UOB economist Francis Tan said that “robust performance in the tradeable sector such as the manufacturing and transport/storage sectors contributed strongly” to the final data. “Slow economic growth due to weak external demand probably bottomed out in the first half of last year as the manufacturing engine cranked up to boost Singapore’s tradeable sector in the second half of the year,” he said. “We think that this will be positively spilling over to the non-tradable sectors.”

UOB on Friday revised upwards its full-year growth forecast for the economy from 1.8 per cent to 2.4 per cent, based on expectations of an improvement in global demand and a “further fiscal impulse” from the Budget, which will be unveiled on Monday. 

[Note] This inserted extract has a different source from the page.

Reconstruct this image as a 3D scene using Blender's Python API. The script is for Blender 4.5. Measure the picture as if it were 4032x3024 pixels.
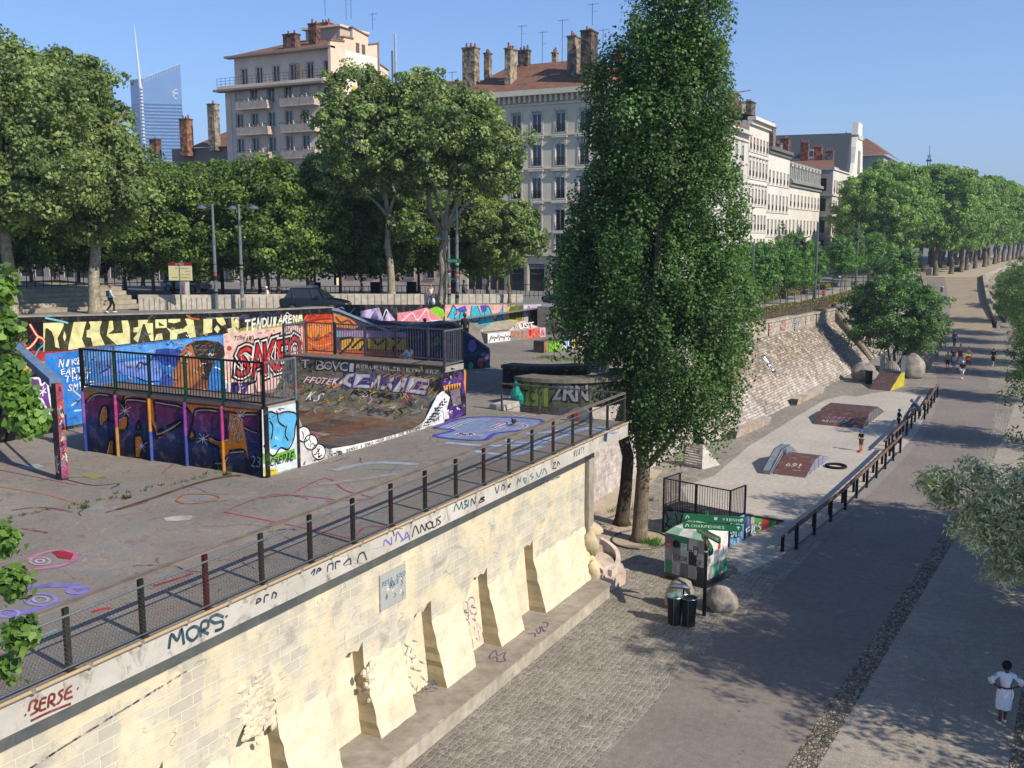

However, OCBC maintained its forecast range of between 1 and 2 per cent. OCBC economist Selena Ling noted that the manufacturing momentum may falter should external risks come to pass, including the Trump administration hardening its stance towards trade. Meanwhile, some segments including marine and offshore, retail and food services are still not out of the woods yet, she said. 

The MTI reiterated that global economic uncertainties may weigh in on business and consumer confidence, dampening investments and consumption and causing a pullback in global growth. Also, if monetary conditions tighten further in China and result in a steeper-than-intended pullback in credit, investment spending and growth in China could slow down more sharply than expected, the MTI added.

Singapore will keep its current monetary policy stance, as the GDP growth forecast range for this year stays “within the planning parameters” of the Monetary Authority of Singapore’s (MAS) October policy decision, said MAS deputy managing director Jacqueline Loh. “So as such, the monetary policy stance remains as announced in October, of a zero per cent rate of appreciation for the Singapore dollar NEER policy band.”